The last time I saw my mother’s sisters, together, was over 25 years ago.
I’m a terrible relative.
I actually saw my mother’s younger sister 18 years ago at my wedding. I remember her daughter, my cousin Ginevra and how lovely she is (not was…is!). However, I am ashamed to admit that I don’t remember Aunt Kristin or her husband, my uncle Jack.
The last time I saw the entire Illinois half of my family, though, was at Thanksgiving in 1991.
Geez..I really am a terrible person.
I also have to confess that I never sent out thank you notes for my wedding gifts.
I really am a terrible person.
I didn’t mean to allow time and distance to carve out such a gap between my family and me. Given that shortly after I married my career took off and then, two years later, I gave birth to my son, I really fell short of time.
And then I have to admit I was ashamed that I had never written the thank you cards for my wedding gifts.
I wasn’t trying to be remiss or rude. I was being a forgetful, exhausted idiot who felt so embarrassed about being a forgetful, exhausted idiot that I thought hiding would make things better.
Hiding didn’t improve a damn thing.
Fortunately, I have a forgiving family who overlooked my idiocy and loved me for my idiocy.
Several years ago, I realized that I hadn’t seen my family members in decades. And after the flush of a renewed round of embarrassment, I decided that it was time to make an Odyssey out west and start fixing all the mistakes I had made.
I still haven’t written the thank you cards for my wedding gifts. But maybe I can find another way to write thank you cards.
It took me a while to find my courage, but I did. I grabbed it in both hands and shoved it in my pockets and used my phone to look up my aunt and found her name and a phone number that I thought belonged to her.
I had to google my own family because I had allowed time and distance to create too large of a gap for me to leap.
I forced myself to overcome my phone anxiety and called a random phone number that may or may not belong to my aunt. I walked across a parking lot and pretended that I looked completely normal while I had a terrific anxiety attack and listened to the phone in the middle of the United States of America ring.
I think I left a message. I likely stumbled my way through words that fell out of my dignity and left a staining impression of the woman I am always and never want to be.

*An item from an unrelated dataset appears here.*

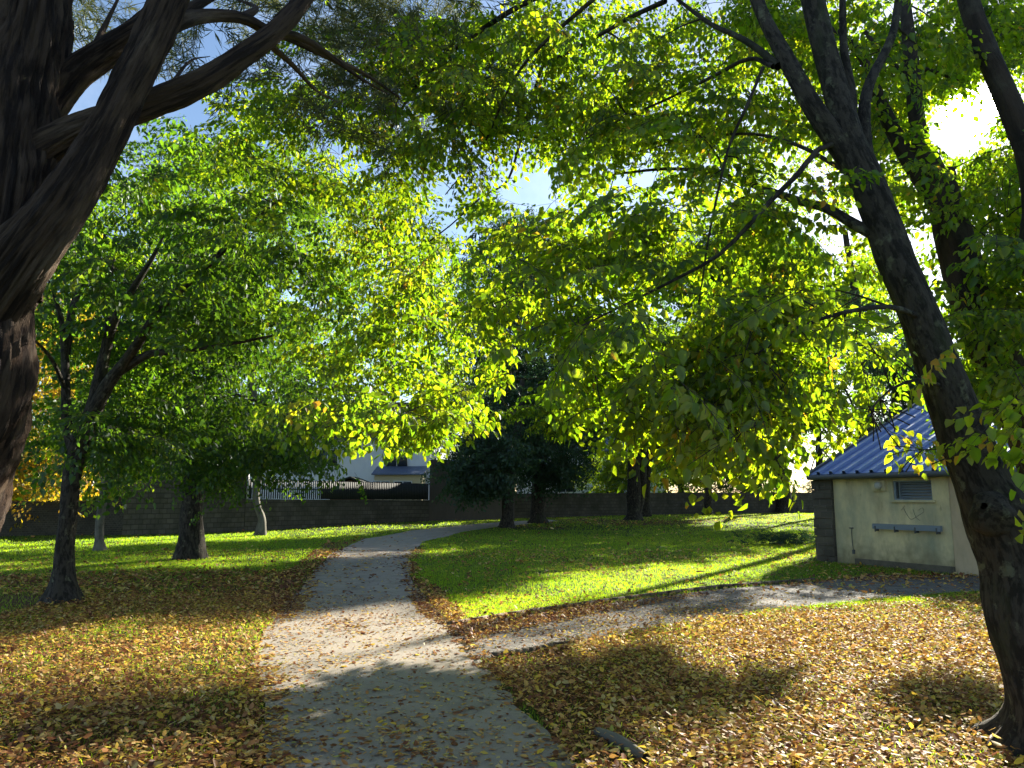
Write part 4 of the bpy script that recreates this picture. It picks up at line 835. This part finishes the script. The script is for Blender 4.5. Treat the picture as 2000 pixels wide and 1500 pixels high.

Within a minute, my phone rang and I could hear my aunt’s voice calling over time and distance but, in reality, I also heard my mother, my beautiful wonderful mid-western accented mother who, in spite of her perfect German, still sounds like she lives in Chicago.
I walked through the grocery store, likely talking way too loudly, but in minutes the reconnection started.
Time.
Distance.
They all broke apart and the gap I thought yawning between us was never there except for in my own broken imagination.
I walked through a grocery store and bought soft sugar cookies and snacks and I have no idea of what else but I just kept on walking up and down aisles as I forgot what anxiety meant but still couldn’t stop thinking about how amazing soft sugar cookies would be to calm my trembling nerves.
In five days, I will be driving to the Chicago area and stay with my aunts. I will find the yellow brick road of memories and dance.
I will collect stories.
I will go back to the zoo where my love for dolphins was ignited.
I will go to my grandparents’ graves and say good-bye one more time.
I will take my daughter to meet her family for the first time. She is 13 years-old and has never met most of my family.
Fortunately, the family tree’s roots are strong.